# Information supplied
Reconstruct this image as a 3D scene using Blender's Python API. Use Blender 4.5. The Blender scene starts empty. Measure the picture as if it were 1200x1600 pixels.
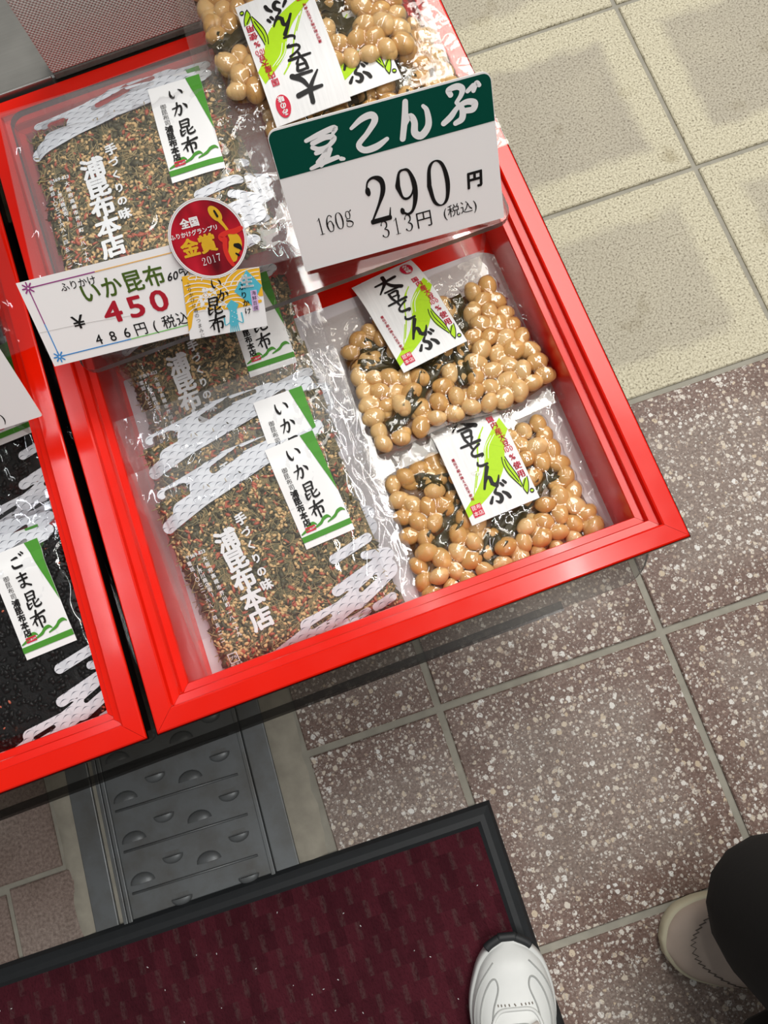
import bpy, bmesh, math, random
import numpy as np
from mathutils import Vector, Matrix, noise

# ------------------------------------------------------------------ camera, light, exposure
scene = bpy.context.scene
COL = scene.collection
CAM_H = 1.0
FOC = 1150.0
CAM_F = Vector((0.01611, 0.21013, -0.97754))
CAM_R = Vector((0.93792, -0.34196, -0.05805))
CAM_D = Vector((-0.34648, -0.91592, -0.20259))
cam_data = bpy.data.cameras.new('camera')
cam_data.sensor_fit = 'HORIZONTAL'
cam_data.sensor_width = 36.0
cam_data.lens = FOC / 1200.0 * 36.0
cam_data.clip_start = 0.02
cam = bpy.data.objects.new('camera', cam_data)
COL.objects.link(cam)
cm = Matrix((CAM_R, -CAM_D, -CAM_F)).transposed().to_4x4()
cm.translation = (0, 0, CAM_H)
cam.matrix_world = cm
scene.camera = cam

world = bpy.data.worlds.new('world')
scene.world = world
world.use_nodes = True
bg = world.node_tree.nodes['Background']
bg.inputs['Color'].default_value = (1.0, 0.985, 0.96, 1)
bg.inputs['Strength'].default_value = 0.24

def area_light(name, loc, target, sx, sy, power, color=(1, 1, 1)):
    d = bpy.data.lights.new(name, 'AREA')
    d.shape = 'RECTANGLE'; d.size = sx; d.size_y = sy; d.energy = power; d.color = color
    o = bpy.data.objects.new(name, d); COL.objects.link(o)
    o.location = loc
    o.rotation_euler = (Vector(target) - Vector(loc)).to_track_quat('-Z', 'Y').to_euler()
    return o
# first two tubes match rim glints, last three added for film highlights; the bright arcade roof over the street
for tx, ty, pw, tc in ((0.66, 0.13, 24, (1.0, 0.98, 0.95)), (-1.10, 1.07, 10, (0.88, 0.93, 1.0)), (0.10, 1.10, 8, (1.0, 0.98, 0.95)), (0.42, -0.80, 26, (1.0, 0.98, 0.95)), (0.75, 1.45, 20, (1.0, 0.98, 0.95))):
    area_light('inferred_or_added_tube', (tx, ty, 2.75), (tx, ty, 0), 0.07, 1.2, pw, tc)
area_light('arcade_roof_light', (1.9, 2.3, 4.2), (0.8, 0.9, 0), 2.6, 2.2, 190, (1.0, 0.97, 0.9))

vs = scene.view_settings
vs.view_transform = 'Standard'
vs.look = 'None'
vs.exposure = -0.70
vs.gamma = 1.0
vs.use_curve_mapping = False
scene.cycles.transparent_max_bounces = 40
scene.cycles.max_bounces = 10

# ------------------------------------------------------------------ helpers
RNG = random.Random(7)
NPR = np.random.RandomState(11)
PI = math.pi

def P(x, y, z):
    """point of height z that lies under the photograph's pixel (1200 x 1600)"""
    d = CAM_F + (x - 600) / FOC * CAM_R + (y - 800) / FOC * CAM_D
    t = (z - CAM_H) / d.z
    return Vector((0, 0, CAM_H)) + d * t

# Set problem
Output a faithful copy of the data, with each picture left out.

# Task output
Reconstruct this image as a 3D scene using Blender's Python API. Use Blender 4.5. The Blender scene starts empty. Measure the picture as if it were 1200x1600 pixels.
import bpy, bmesh, math, random
import numpy as np
from mathutils import Vector, Matrix, noise

# ------------------------------------------------------------------ camera, light, exposure
scene = bpy.context.scene
COL = scene.collection
CAM_H = 1.0
FOC = 1150.0
CAM_F = Vector((0.01611, 0.21013, -0.97754))
CAM_R = Vector((0.93792, -0.34196, -0.05805))
CAM_D = Vector((-0.34648, -0.91592, -0.20259))
cam_data = bpy.data.cameras.new('camera')
cam_data.sensor_fit = 'HORIZONTAL'
cam_data.sensor_width = 36.0
cam_data.lens = FOC / 1200.0 * 36.0
cam_data.clip_start = 0.02
cam = bpy.data.objects.new('camera', cam_data)
COL.objects.link(cam)
cm = Matrix((CAM_R, -CAM_D, -CAM_F)).transposed().to_4x4()
cm.translation = (0, 0, CAM_H)
cam.matrix_world = cm
scene.camera = cam

world = bpy.data.worlds.new('world')
scene.world = world
world.use_nodes = True
bg = world.node_tree.nodes['Background']
bg.inputs['Color'].default_value = (1.0, 0.985, 0.96, 1)
bg.inputs['Strength'].default_value = 0.24

def area_light(name, loc, target, sx, sy, power, color=(1, 1, 1)):
    d = bpy.data.lights.new(name, 'AREA')
    d.shape = 'RECTANGLE'; d.size = sx; d.size_y = sy; d.energy = power; d.color = color
    o = bpy.data.objects.new(name, d); COL.objects.link(o)
    o.location = loc
    o.rotation_euler = (Vector(target) - Vector(loc)).to_track_quat('-Z', 'Y').to_euler()
    return o
# first two tubes match rim glints, last three added for film highlights; the bright arcade roof over the street
for tx, ty, pw, tc in ((0.66, 0.13, 24, (1.0, 0.98, 0.95)), (-1.10, 1.07, 10, (0.88, 0.93, 1.0)), (0.10, 1.10, 8, (1.0, 0.98, 0.95)), (0.42, -0.80, 26, (1.0, 0.98, 0.95)), (0.75, 1.45, 20, (1.0, 0.98, 0.95))):
    area_light('inferred_or_added_tube', (tx, ty, 2.75), (tx, ty, 0), 0.07, 1.2, pw, tc)
area_light('arcade_roof_light', (1.9, 2.3, 4.2), (0.8, 0.9, 0), 2.6, 2.2, 190, (1.0, 0.97, 0.9))

vs = scene.view_settings
vs.view_transform = 'Standard'
vs.look = 'None'
vs.exposure = -0.70
vs.gamma = 1.0
vs.use_curve_mapping = False
scene.cycles.transparent_max_bounces = 40
scene.cycles.max_bounces = 10

# ------------------------------------------------------------------ helpers
RNG = random.Random(7)
NPR = np.random.RandomState(11)
PI = math.pi

def P(x, y, z):
    """point of height z that lies under the photograph's pixel (1200 x 1600)"""
    d = CAM_F + (x - 600) / FOC * CAM_R + (y - 800) / FOC * CAM_D
    t = (z - CAM_H) / d.z
    return Vector((0, 0, CAM_H)) + d * t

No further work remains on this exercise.